Pour accomplir son projet de réinstallation des déportés dans le Hauran, Djemal créa une commission spéciale qu'il confia à Hussein Kiazim (Kadri), fondateur du quotidien Tarim et ancien vali de Salonique puis de Damas, et à Hassan, un officier circassien qui avait participé à la révolution de 1908. Le consul allemand à Damas, Loytved Hardegg, y rencontra Kiazim en mai 1915 à l'occasion d'un banquet donné par Djemal pacha. « Quand il me vit, il me fit signe qu'il voulait me parler d'urgence. D'une voix excitée il me dit qu'il était en train de démissionner car il ne pouvait continuer à travailler quand des fonctionnaires contrecarraient ses ordres. Il était complètement désillusionné ; il ne croyait plus que le gouvernement voulait sincèrement aider les déportés. Il craignait même que le but poursuivi fût leur extermination systématique. Cette atroce politique de destruction systématique, m'a-t-il déclaré, est la honte de la Turquie et fera du tort à la Turquie après la guerre. Il me supplia de garder cet entretien strictement confidentiel28. » Le consul autrichien de Salonique, dans un rapport du 20 février 1912 parlait de Kiazim comme d'un conseiller « au sommet » de la branche secrète de l'Ittihad à Salonique29. Kiazim était donc un membre influent de l'Ittihad. Sa modération n'est toutefois pas contestable. Brode, consul allemand à Jérusalem, rapporta en juin 1916 que son remplaçant comme vali de Damas, Kemal, appliqua des mesures plus brutales30. Hassan, lui, vint dans le Hauran en août 1916 pour diriger la réinstallation des déportés arméniens dans les camps de concentration. Mais le secrétaire responsable du Comité exécutif de l'Ittihad à Damas, Nessad, fit de l'obstruction. Dans un témoignage paru en juin 1919 dans le quotidien Alemdar, Hassan reconnut que le projet prévoyait également l'islamisation forcée des enfants arméniens. Ces révélations, reprises dans leur intégralité par le quotidien de langue française Renaissance et en version abrégée dans des quotidiens arméniens, déclenchèrent une vague de protestations31. Alemdar dut suspendre la publication des articles d'Hassan. Celui-ci déclara alors: « Le pays n'a pas le cran d'affronter la vérité32 . »

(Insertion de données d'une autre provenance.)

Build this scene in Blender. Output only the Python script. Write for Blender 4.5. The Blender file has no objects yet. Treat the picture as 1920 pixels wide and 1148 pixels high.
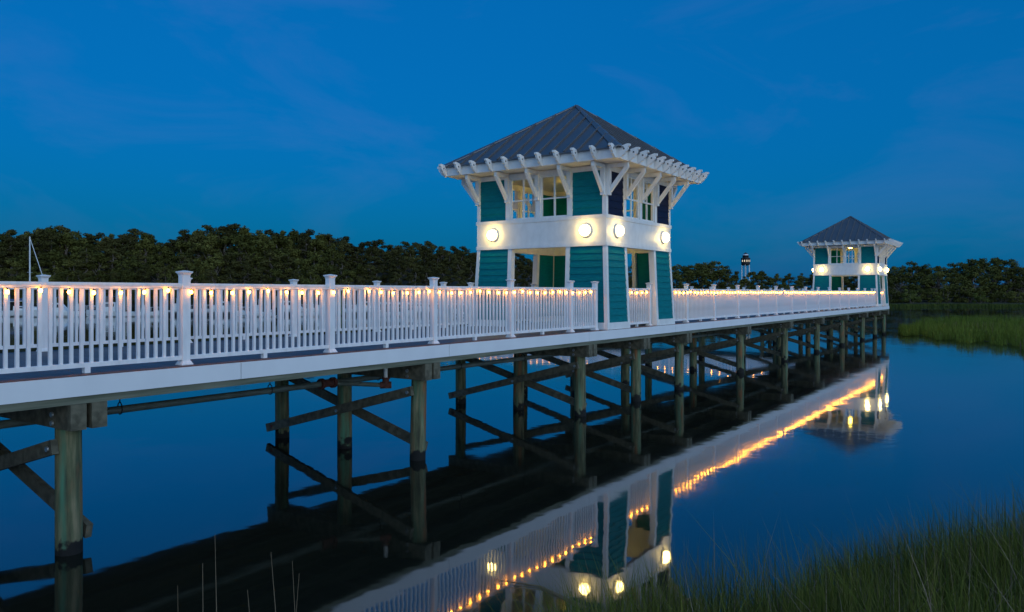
import bpy, math, random
from mathutils import Vector, Matrix
R = math.radians
rnd = random.Random(7)
S = bpy.context.scene
COL = S.collection
TH = R(34.66)                      # heading of the view against the walkway
FPX, CX, HY = 1432.0, 960.0, 549.0
CAMZ = 2.96
EXPO = 2.4                         # dusk: long exposure
DECK = 2.04
AX = Vector((math.cos(TH), math.sin(TH), 0)); RX = Vector((math.sin(TH), -math.cos(TH), 0))

def at(px, depth, z=0.0):
    p = AX * depth + RX * ((px - CX) / FPX * depth)
    return Vector((p.x, p.y, z))
def zat(py, depth):
    return CAMZ - (py - HY) / FPX * depth

# ------------------------------------------------------------------ materials
def newmat(name):
    m = bpy.data.materials.new(name); m.use_nodes = True
    nt = m.node_tree
    return m, nt, nt.nodes['Principled BSDF']
def N(nt, t, **kw):
    n = nt.nodes.new(t)
    for k, v in kw.items():
        if k in n.inputs: n.inputs[k].default_value = v
        else: setattr(n, k, v)
    return n
def L(nt, a, b): nt.links.new(a, b)
def noisy(name, c1, c2, scale=6, rough=.5, stretch=(1,1,1), bump=0, metallic=0, detail=5, lo=.35, hi=.65, coord='Object', spec=.5):
    m, nt, b = newmat(name)
    tc = N(nt, 'ShaderNodeTexCoord'); mp = N(nt, 'ShaderNodeMapping'); mp.inputs['Scale'].default_value = stretch
    L(nt, tc.outputs[coord], mp.inputs['Vector'])
    nz = N(nt, 'ShaderNodeTexNoise', Scale=scale, Detail=detail)
    L(nt, mp.outputs[0], nz.inputs['Vector'])
    cr = N(nt, 'ShaderNodeValToRGB')
    cr.color_ramp.elements[0].position = lo; cr.color_ramp.elements[0].color = (*c1, 1)
    cr.color_ramp.elements[1].position = hi; cr.color_ramp.elements[1].color = (*c2, 1)
    L(nt, nz.outputs['Fac'], cr.inputs['Fac']); L(nt, cr.outputs[0], b.inputs['Base Color'])
    b.inputs['Roughness'].default_value = rough; b.inputs['Metallic'].default_value = metallic
    b.inputs['Specular IOR Level'].default_value = spec
    if bump:
        bp = N(nt, 'ShaderNodeBump', Strength=bump, Distance=.02)
        L(nt, nz.outputs['Fac'], bp.inputs['Height']); L(nt, bp.outputs[0], b.inputs['Normal'])
    return m
def emit(name, col, strength):
    m = bpy.data.materials.new(name); m.use_nodes = True; nt = m.node_tree
    nt.nodes.remove(nt.nodes['Principled BSDF'])
    e = N(nt, 'ShaderNodeEmission', Strength=strength/2**EXPO); e.inputs['Color'].default_value = (*col, 1)
    L(nt, e.outputs[0], nt.nodes['Material Output'].inputs['Surface'])
    return m

M = {}
M['vinyl'] = noisy('white_vinyl', (.71,.70,.70), (.83,.82,.82), 7, .42, (2,2,.5), .04, lo=.28, hi=.6)
M['paint'] = noisy('white_painted_wood', (.71,.70,.675), (.80,.79,.765), 4, .5, (1.6,1.6,.8), .05, lo=.28, hi=.62)
M['fascia'] = noisy('white_fascia_board', (.72,.72,.73), (.77,.77,.78), 1.6, .45, (1.2,1,.6), .02, lo=.25, hi=.6)
M['teal'] = noisy('teal_siding', (.001,.142,.163), (.001,.182,.202), 5, .55, (1,1,7), .12, spec=.12)
M['navy'] = noisy('dark_navy_siding', (.004,.009,.030), (.006,.012,.042), 5, .55, (1,1,7), .12, spec=.12)
M['roof'] = noisy('grey_standing_seam_metal', (.10,.108,.122), (.115,.122,.137), 1.2, .4, (1,1,1), 0, .4)
M['seam'] = noisy('roof_seam_metal', (.13,.12,.115), (.16,.145,.14), 2, .4, (1,1,1), 0, .3)
M['roofcap'] = noisy('grey_folded_metal_cap', (.105,.112,.125), (.125,.13,.145), 2, .38, (1,1,1), 0, .4)
M['wood'] = noisy('weathered_greenish_lumber', (.065,.06,.038), (.15,.135,.09), 3, .85, (3,3,3), .35)
M['woodlong'] = noisy('weathered_stringer_lumber', (.09,.10,.065), (.19,.19,.135), 3, .85, (.35,3,7), .35)
M['metal'] = noisy('galvanised_bolt_metal', (.35,.35,.34), (.5,.5,.5), 20, .45, metallic=.8)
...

L'écrivain féministe Halide Edib fut également conviée à participer au projet de Djemal. C'est en se rendant à Damas, à la demande de Djemal, accompagnée par le secrétaire particulier de celui-ci, Atay (Falih Rifki), qu'elle avait rencontré Behaeddine Chakir dans le train et exprimé sa répulsion devant les déclarations cyniques du dirigeant de l'Organisation spéciale33. Elle s'entretint à Damas avec Kiazim, « un homme d'une réelle humanité [qui] avait quelques différends avec le gouvernement sur le traitement des déportés34 ». Dans son ouvrage paru en 1928, The Turkish Ordeal [ L'épreuve turque] , Halide Edib parle des orphelins turcs d'Anatolie dont les parents avaient été victimes des Arméniens! Mais elle reconnaît: « Les orphelinats avaient également pris des enfants arméniens et en avaient fait des musulmans (ce qui était mauvais)35. » C'était avouer du bout des lèvres un fait établi par les rapports consulaires.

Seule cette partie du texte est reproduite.